Local food is expensive in my area, but I tell myself that I can safely avoid the “elitist” designation by attempting to grow as much of my own food as possible. Anyone can do it, right? Well, I rely heavily on my plots at the community garden.

Not everyone can do as much food-growing as I can. (M, one of my garden neighbors, insists that I live at the garden, and has suggested that I have a campsite somewhere underneath the fava beans and chard.) Gardeners with unrelenting and inflexible work schedules cannot do as much. But anyone living in an apartment or even in their car can get at least one small plot or share it with others, all for about the yearly price of a pair of Nike sneakers, can’t they?

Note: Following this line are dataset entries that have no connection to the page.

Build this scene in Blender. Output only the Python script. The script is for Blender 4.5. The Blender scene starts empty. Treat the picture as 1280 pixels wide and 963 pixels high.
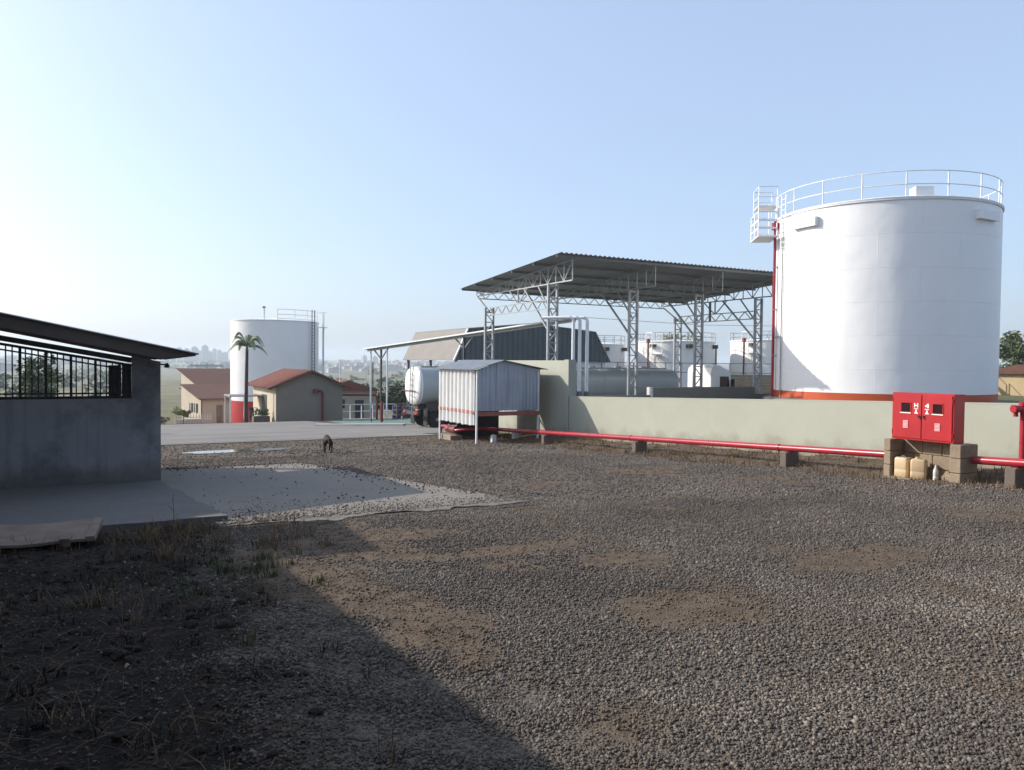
import bpy, math, random
import numpy as np
from math import sin, cos, pi, radians as R
from mathutils import Vector, Matrix, noise as mnoise
random.seed(7); rng = np.random.default_rng(11)
S = bpy.context.scene; COL = S.collection

# ------------------------------------------------------------------ materials
def lin(c): return tuple((v/12.92 if v <= .04045 else ((v+.055)/1.055)**2.4) for v in c)
MATS = {}
def mat(name, col, rough=.7, var=.12, scale=1.5, bump=0., bscale=30., metal=0., streak=0., scol=None, spec=.4, fine=.0, stain=0., stcol=(.12,.09,.06), stscale=.6, stmap=None, splash=0., spcol=(.16,.12,.085)):
    m = bpy.data.materials.new(name); m.use_nodes = True; MATS[name] = m
    N = m.node_tree.nodes; L = m.node_tree.links; b = N['Principled BSDF']
    b.inputs['Roughness'].default_value = rough; b.inputs['Metallic'].default_value = metal
    b.inputs['Specular IOR Level'].default_value = spec
    g = N.new('ShaderNodeNewGeometry')
    def noi(sc, det=5, vec=None, ro=.6):
        n = N.new('ShaderNodeTexNoise'); n.inputs['Scale'].default_value = sc; n.inputs['Detail'].default_value = det; n.inputs['Roughness'].default_value = ro
        L.new(vec or g.outputs['Position'], n.inputs['Vector']); return n.outputs['Fac']
    def ramp(f, a, bb):
        r = N.new('ShaderNodeMapRange'); r.inputs[1].default_value = a; r.inputs[2].default_value = bb; r.clamp = True
        L.new(f, r.inputs[0]); return r.outputs[0]
    def mix(f, a, bb):
        x = N.new('ShaderNodeMix'); x.data_type = 'RGBA'
        if isinstance(f, float): x.inputs[0].default_value = f
        else: L.new(f, x.inputs[0])
        for s, v in ((6, a), (7, bb)):
            if isinstance(v, tuple): x.inputs[s].default_value = (*v[:3], 1)
            else: L.new(v, x.inputs[s])
        return x.outputs[2]
    lo = tuple(c*(1-var) for c in col); hi = tuple(min(1, c*(1+var)) for c in col)
    c = mix(ramp(noi(scale), .3, .7), lo, hi)
    if fine:
        c = mix(ramp(noi(scale*18, 3), .35, .65), c, tuple(v*(1-fine) for v in col))
    if streak:
        mp = N.new('ShaderNodeMapping'); mp.inputs['Scale'].default_value = (5, 5, .25); L.new(g.outputs['Position'], mp.inputs['Vector'])
        f = ramp(noi(1.2, 6, mp.outputs[0]), .52, .75)
        mm = N.new('ShaderNodeMath'); mm.operation = 'MULTIPLY'; mm.inputs[1].default_value = streak; L.new(f, mm.inputs[0])
        c = mix(mm.outputs[0], c, scol or (.1, .07, .05))
    if stain:
        vec = None
        if stmap:
            mp = N.new('ShaderNodeMapping'); mp.inputs['Scale'].default_value = stmap; L.new(g.outputs['Position'], mp.inputs['Vector']); vec = mp.outputs[0]
        f = ramp(noi(stscale, 7, vec, .7), .48, .66)
        mm = N.new('ShaderNodeMath'); mm.operation = 'MULTIPLY'; mm.inputs[1].default_value = stain; L.new(f, mm.inputs[0])
        c = mix(mm.outputs[0], c, stcol)
    if splash:                                   # soil splashed up the foot of a wall
        sx = N.new('ShaderNodeSeparateXYZ'); L.new(g.outputs['Position'], sx.inputs[0])
        h1 = N.new('ShaderNodeMath'); h1.operation = 'MULTIPLY_ADD'; h1.inputs[1].default_value = .05; L.new(sx.outputs[1], h1.inputs[0]); L.new(sx.outputs[2], h1.inputs[2])
        h2 = N.new('ShaderNodeMath'); h2.operation = 'MULTIPLY_ADD'; h2.inputs[1].default_value = -.9; L.new(noi(2.2, 6), h2.inputs[0]); L.new(h1.outputs[0], h2.inputs[2])
        f = ramp(h2.outputs[0], .12, -.28); mm = N.new('ShaderNodeMath'); mm.operation = 'MULTIPLY'; mm.inputs[1].default_value = splash; L.new(f, mm.inputs[0]); c = mix(mm.outputs[0], c, spcol)
    L.new(c, b.inputs['Base Color'])
    if bump:
        bp = N.new('ShaderNodeBump'); bp.inputs['Strength'].default_value = bump; bp.inputs['Distance'].default_value = .02
        L.new(noi(bscale, 6), bp.inputs['Height']); L.new(bp.outputs[0], b.inputs['Normal'])
    rr = N.new('ShaderNodeMapRange'); rr.inputs[3].default_value = max(0, rough-.08); rr.inputs[4].default_value = min(1, rough+.1)
    L.new(noi(scale*3), rr.inputs[0]); L.new(rr.outputs[0], b.inputs['Roughness'])
    return m
def M(n): return MATS[n]

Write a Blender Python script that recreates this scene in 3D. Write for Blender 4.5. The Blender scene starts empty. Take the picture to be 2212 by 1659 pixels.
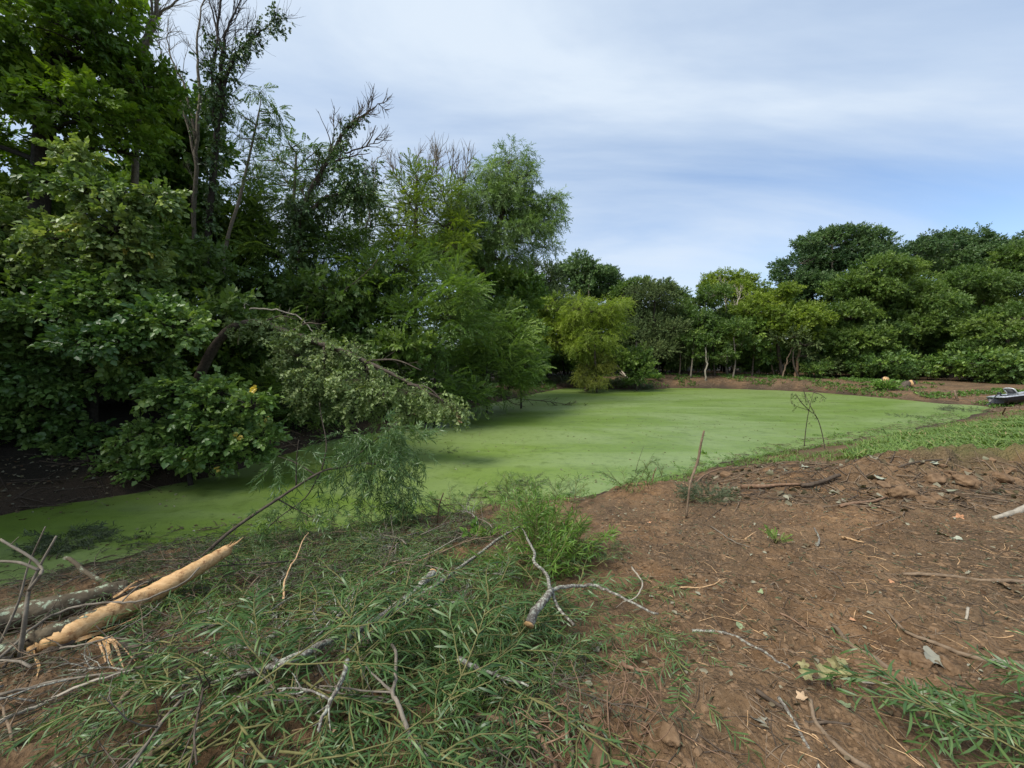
import bpy, math, random
import numpy as np
from math import radians as R
S = bpy.context.scene
COL = S.collection
# ------------------------------------------------------------------ camera
CZ = 1.5                                  # camera height (ground at the feet is about -0.1)
FPX, CU, CV, HV = 860.0, 1106.0, 829.5, 772.0   # focal length, centre and horizon in the 2212 px wide photo frame
PITCH = math.atan((CV - HV) / FPX)
cam = bpy.data.objects.new('camera', bpy.data.cameras.new('camera'))
COL.objects.link(cam)
cam.location = (0, 0, CZ)
cam.rotation_euler = (math.pi / 2 - PITCH, 0, 0)
cam.data.sensor_width = 36
cam.data.lens = 36 * FPX / 2212
cam.data.clip_end = 2000
cam.data.clip_start = 0.05
S.camera = cam
# ------------------------------------------------------------------ sky, sun, exposure
S.view_settings.view_transform = 'Standard'
S.view_settings.look = 'None'
S.view_settings.gamma = 1
S.view_settings.exposure = 0.6
SUN_EL, SUN_AZ = R(54), R(236)            # azimuth clockwise from +Y: over the trees on the left
world = bpy.data.worlds.new('World')
S.world = world
world.use_nodes = True
nt = world.node_tree
nt.nodes.clear()
def N(nt, t, **kw):
    n = nt.nodes.new(t)
    for k, v in kw.items():
        if k.startswith('i_'):
            n.inputs[k[2:].replace('_', ' ')].default_value = v
        else:
            setattr(n, k, v)
    return n
def L(nt, a, b): nt.links.new(a, b)
def MATH(nt, op, a, b=None, clamp=False):
    n = nt.nodes.new('ShaderNodeMath'); n.operation = op; n.use_clamp = clamp
    for i, x in enumerate((a, b)):
        if x is None: continue
        if isinstance(x, (int, float)): n.inputs[i].default_value = x
        else: nt.links.new(x, n.inputs[i])
    return n.outputs[0]
def RAMP(nt, fac, stops, interp='LINEAR'):
    n = nt.nodes.new('ShaderNodeValToRGB'); cr = n.color_ramp; cr.interpolation = interp
    while len(cr.elements) < len(stops): cr.elements.new(0.5)
    for e, (p, c) in zip(cr.elements, stops):
        e.position = p
        e.color = (c, c, c, 1) if isinstance(c, (int, float)) else (*c, 1)
    if fac is not None: nt.links.new(fac, n.inputs[0])
    return n.outputs[0]
def MIX(nt, fac, a, b, mode='MIX'):
    n = nt.nodes.new('ShaderNodeMix'); n.data_type = 'RGBA'; n.blend_type = mode
    for s, x in ((n.inputs[0], fac), (n.inputs[6], a), (n.inputs[7], b)):
        if isinstance(x, (int, float)): s.default_value = x
        elif isinstance(x, tuple): s.default_value = (*x, 1)
        else: nt.links.new(x, s)
    return n.outputs[2]
sky = N(nt, 'ShaderNodeTexSky', sky_type='NISHITA', sun_disc=False, sun_elevation=SUN_EL, sun_rotation=SUN_AZ,
        air_density=1.0, dust_density=1.0, ozone_density=1.0)
tc = N(nt, 'ShaderNodeTexCoord')
sx = N(nt, 'ShaderNodeSeparateXYZ'); L(nt, tc.outputs['Generated'], sx.inputs[0])
zz = MATH(nt, 'ADD', MATH(nt, 'MAXIMUM', sx.outputs[2], 0.0), 0.16)
cx = MATH(nt, 'DIVIDE', sx.outputs[0], zz)
cy = MATH(nt, 'DIVIDE', sx.outputs[1], zz)
cb = N(nt, 'ShaderNodeCombineXYZ'); L(nt, cx, cb.inputs[0]); L(nt, cy, cb.inputs[1])
mp = N(nt, 'ShaderNodeMapping'); L(nt, cb.outputs[0], mp.inputs[0])
mp.inputs['Rotation'].default_value = (0, 0, R(36))
mp.inputs['Scale'].default_value = (0.42, 1.0, 1)
mp.inputs['Location'].default_value = (3.1, 1.3, 0)
n1 = N(nt, 'ShaderNodeTexNoise', i_Scale=0.85, i_Detail=8.0, i_Roughness=0.55, i_Distortion=0.5)
L(nt, mp.outputs[0], n1.inputs['Vector'])
low = RAMP(nt, sx.outputs[2], [(0.0, 0.22), (0.20, 0.26), (0.42, 0.0)])
side = RAMP(nt, sx.outputs[0], [(0.0, 0.35), (0.6, 1.0)])
cl = MATH(nt, 'SUBTRACT', n1.outputs[0], MATH(nt, 'MULTIPLY', low, MATH(nt, 'MULTIPLY', side, 0.95)))
mask = RAMP(nt, cl, [(0.16, 0.0), (0.40, 0.6), (0.60, 1.0)])
skyc = MIX(nt, 1.0, sky.outputs[0], (0.115, 0.12, 0.13), 'MULTIPLY')
cloudc = RAMP(nt, n1.outputs[0], [(0.36, (0.345, 0.445, 0.585)), (0.5, (0.42, 0.505, 0.62)), (0.62, (0.495, 0.565, 0.65))])
final = MIX(nt, mask, skyc, cloudc)
bg = N(nt, 'ShaderNodeBackground'); L(nt, final, bg.inputs[0]); bg.inputs[1].default_value = 1.0
wo = N(nt, 'ShaderNodeOutputWorld'); L(nt, bg.outputs[0], wo.inputs[0])
sl = bpy.data.lights.new('sun', 'SUN'); sl.energy = 3.3; sl.angle = R(26); sl.color = (1, 0.96, 0.88)
sun = bpy.data.objects.new('sun', sl); COL.objects.link(sun)
sun.rotation_euler = (math.pi / 2 - SUN_EL, 0, math.pi - SUN_AZ)
S.cycles.max_bounces = 8
S.cycles.diffuse_bounces = 3
S.cycles.transmission_bounces = 4
S.cycles.use_denoising = True
# ------------------------------------------------------------------ helpers: rays and points
rng = np.random.default_rng(7)
CP, SP = math.cos(PITCH), math.sin(PITCH)
def ray(u, v):
    x = (u - CU) / FPX; up = (CV - v) / FPX
    return np.array([x, CP + up * SP, -SP + up * CP])
def P(u, v, Y):
    r = ray(u, v); return np.array([0, 0, CZ]) + r * (Y / r[1])
WZ = -1.4
def on_water(u, v):
    r = ray(u, v); return np.array([0, 0, CZ]) + r * ((WZ - CZ) / r[2])
# ------------------------------------------------------------------ numpy noise
def _h(ix, iy, s):
    n = (ix.astype(np.int64) * 374761393 + iy.astype(np.int64) * 668265263 + s * 1442695041) & 0xFFFFFFFF
    n = ((n ^ (n >> 13)) * 1274126177) & 0xFFFFFFFF
    return ((n ^ (n >> 16)) & 0xFFFF) / 65535.0
def vnoise(x, y, s=0):
    x = np.asarray(x, float); y = np.asarray(y, float)
    ix = np.floor(x); iy = np.floor(y); fx = x - ix; fy = y - iy
    fx = fx * fx * fx * (fx * (fx * 6 - 15) + 10); fy = fy * fy * fy * (fy * (fy * 6 - 15) + 10)
    a = _h(ix, iy, s); b = _h(ix + 1, iy, s); c = _h(ix, iy + 1, s); d = _h(ix + 1, iy + 1, s)
    return (a + (b - a) * fx) * (1 - fy) + (c + (d - c) * fx) * fy
def fbm(x, y, s=0, o=4, g=0.5):
    t = 0; a = 1; w = 0
    for i in range(o):
        c, d = math.cos(0.6 * i), math.sin(0.6 * i)
        t = t + a * vnoise((x * c - y * d) * 2 ** i, (x * d + y * c) * 2 ** i, s + i); w += a; a *= g
    return t / w
def sstep(a, b, x):
    t = np.clip((x - a) / (b - a), 0, 1); return t * t * (3 - 2 * t)
# ------------------------------------------------------------------ pond outline and terrain height
SHORE = [(-700, 1420, 1.5, 4.5), (-300, 1330, 1.5, 4.5), (0, 1268, 1.5, 4.5), (200, 1215, 1.5, 4.5), (400, 1175, 1.5, 4.5), (560, 1158, 1.5, 4.5), (700, 1146, 1.5, 4.5), (790, 1134, 1.5, 4.3),
         (900, 1118, 1.5, 4.2), (1010, 1100, 1.5, 4.0), (1110, 1088, 1.5, 4.0), (1220, 1082, 1.5, 3.8), (1340, 1058, 1.5, 3.6), (1430, 1034, 1.5, 3.6),
         (1520, 1016, 1.4, 3.8), (1640, 985, 1.3, 4.2), (1740, 966, 1.3, 4.4), (1850, 948, 1.3, 4.6), (1930, 938, 1.3, 4.8), (2010, 918, 1.3, 5), (2080, 903, 1.2, 5), (2125, 888, 1.1, 5), (2140, 880, 1.1, 5),
         (2110, 876, .5, 3), (2030, 872, .5, 2.5), (1920, 861, .62, 2.0), (1800, 850, .85, 1.7), (1680, 843, 1.0, 1.5), (1560, 839, 1.15, 1.4), (1450, 838, 1.2, 1.4), (1390, 842, 1.0, 1.6), (1300, 841, 0.9, 2.0), (1230, 838, 0.9, 2.5),
         (1180, 845, 0.9, 2.5), (1120, 858, 1.0, 2.0), (1030, 878, 1.2, 2.0), (950, 908, 1.3, 2.0), (850, 930, 1.3, 2), (740, 942, 1.3, 2), (600, 985, 1.3, 2),
         (480, 1022, 1.4, 2.2), (300, 1062, 1.4, 2.2), (100, 1094, 1.4, 2.2), (0, 1115, 1.4, 2.2), (-300, 1150, 1.4, 2.2), (-700, 1200, 1.4, 2.2)]
SP2 = np.array([on_water(u, v)[:2] for u, v, _, _ in SHORE])
SH_H = np.array([a[2] for a in SHORE]); SH_W = np.array([a[3] for a in SHORE])
def shore_sd(x, y):
    x = np.asarray(x, float); y = np.asarray(y, float)
    best = np.full(x.shape, 1e9); inside = np.zeros(x.shape, bool)
    n = len(SP2)
    for i in range(n):
        a = SP2[i]; b = SP2[(i + 1) % n]; e = b - a
        t = np.clip(((x - a[0]) * e[0] + (y - a[1]) * e[1]) / (e @ e), 0, 1)
        best = np.minimum(best, (x - a[0] - t * e[0]) ** 2 + (y - a[1] - t * e[1]) ** 2)
        c = ((a[1] > y) != (b[1] > y))
        xi = a[0] + (y - a[1]) / (b[1] - a[1] + 1e-12) * e[0]
        inside ^= c & (x < xi)
    d = np.sqrt(best)
    return np.where(inside, -d, d)
def hmac(x, y):
    x = np.asarray(x, float); y = np.asarray(y, float)
    sd = shore_sd(x, y) + .5 * (fbm(x * 1.1, y * 1.1, 77, 3) - .5) + .16 * (fbm(x * 4, y * 4, 78, 2) - .5)
    w = 0; hh = 0; ww = 0
    for i in range(len(SP2)):
        k = 1 / ((x - SP2[i, 0]) ** 2 + (y - SP2[i, 1]) ** 2 + 0.5) ** 2
        w = w + k; hh = hh + k * SH_H[i]; ww = ww + k * SH_W[i]
    bh = hh / w; bw = ww / w
    z = np.where(sd > 0, WZ + bh * (1 - np.exp(-np.maximum(sd, 0) / bw)), WZ - 0.5 * (1 - np.exp(np.minimum(sd, 0) / 1.2)))
    # heaps of pushed-up soil on the near right, a rise behind the far trees
    for mx, my, sx_, sy_, a in ((6.6, 6.2, 1.9, 0.6, 0.33), (9.5, 6.2, 1.6, 0.7, 0.36), (2.5, 7.1, 0.9, 0.6, 0.16), (-1.3, 1.9, 0.6, 0.35, 0.12), (1.1, 1.8, 0.8, 0.35, 0.08), (5.2, 7.3, 0.8, 0.4, 0.12)):
        e = np.exp(-((x - mx) / sx_) ** 2 - ((y - my) / sy_) ** 2); z = z + a * e * (1 + .9 * (fbm(x * 3.3, y * 3.3, 41, 3, .6) - .5) + .8 * (.5 - np.abs(2 * fbm(x * 2.2, y * 4.0, 43, 2) - 1)))
    return z, sd
def hgt(x, y, fine=True):
    z, sd = hmac(x, y)
    dry = sstep(-0.1, 1.5, sd)
    z = z + dry * 0.16 * (fbm(x * 0.55, y * 0.55, 3, 3) - 0.5) + (0.35 + 0.65 * dry) * 0.10 * (fbm(x * 2.1, y * 2.1, 9, 4) - 0.5)
    if fine:
        near = np.exp(-((y - 3.5) / 6) ** 2) * (0.25 + 0.75 * dry)
        r = 1 - np.abs(2 * fbm(x * 5.5, y * 5.5, 21, 3) - 1)
        z = z + near * (0.050 * (r - 0.6) + 0.055 * (fbm(x * 13, y * 13, 33, 3, 0.62) - 0.5))
    return z
def G(u, v, lift=0.0):
    r = ray(u, v); t = np.geomspace(0.6, 90, 900)
    p = np.array([0, 0, CZ]) + r * t[:, None]
    f = p[:, 2] - hgt(p[:, 0], p[:, 1]) - lift
    i = int(np.argmax(f < 0)) if (f < 0).any() else 899
    if i > 0:
        a, b = f[i - 1], f[i]; k = a / (a - b + 1e-9); return p[i - 1] + (p[i] - p[i - 1]) * k
    return p[0]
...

When I managed the community garden, one of my highest priorities was to increase the number of gardens so that we could spread fixed costs around and keep the rental fee affordable. I succeeded in filling the place so that we could get our landlord to fund an expansion. A year has passed since the expansion was completed and as of a few days ago we are full again. Now, all the sudden, not everyone can do this. This makes me a bit uncomfortable. I want everyone who lives on a budget to be able to eat locally and sustainably.

Friday, April 17, 2009

Going Global

Well, one of the plants in my International Basil Garden bit the dust. I guess there will be no Thai-inspired green bean casseroles this summer unless I start some more planting. But I continue to go global, with Greek spicy globe basil. It has it's own large container so that they can expand into all their spicy globalness without competition.

Sunday, April 5, 2009

April Exceptions and the Promise of Summer

I am back to turkey, rice and mayocoba beans.
I have been working like crazy to get summer seedlings started. I have been double-digging my summer beds. I am looking forward to enjoying some new garden selections in the coming month. My snap peas are mostly finished, but my fava bean plants are flowering and should be producing fresh beans by the end of the month. The bush string beans and the teparies aren't far behind. The cucumber, squash and okra seeds have sprouted. Three tomato plants are in their final lanes and roaring along. The corn is in! This afternoon I planted a tiny international basil garden with Italian, Japanese, Thai and Persian varieties.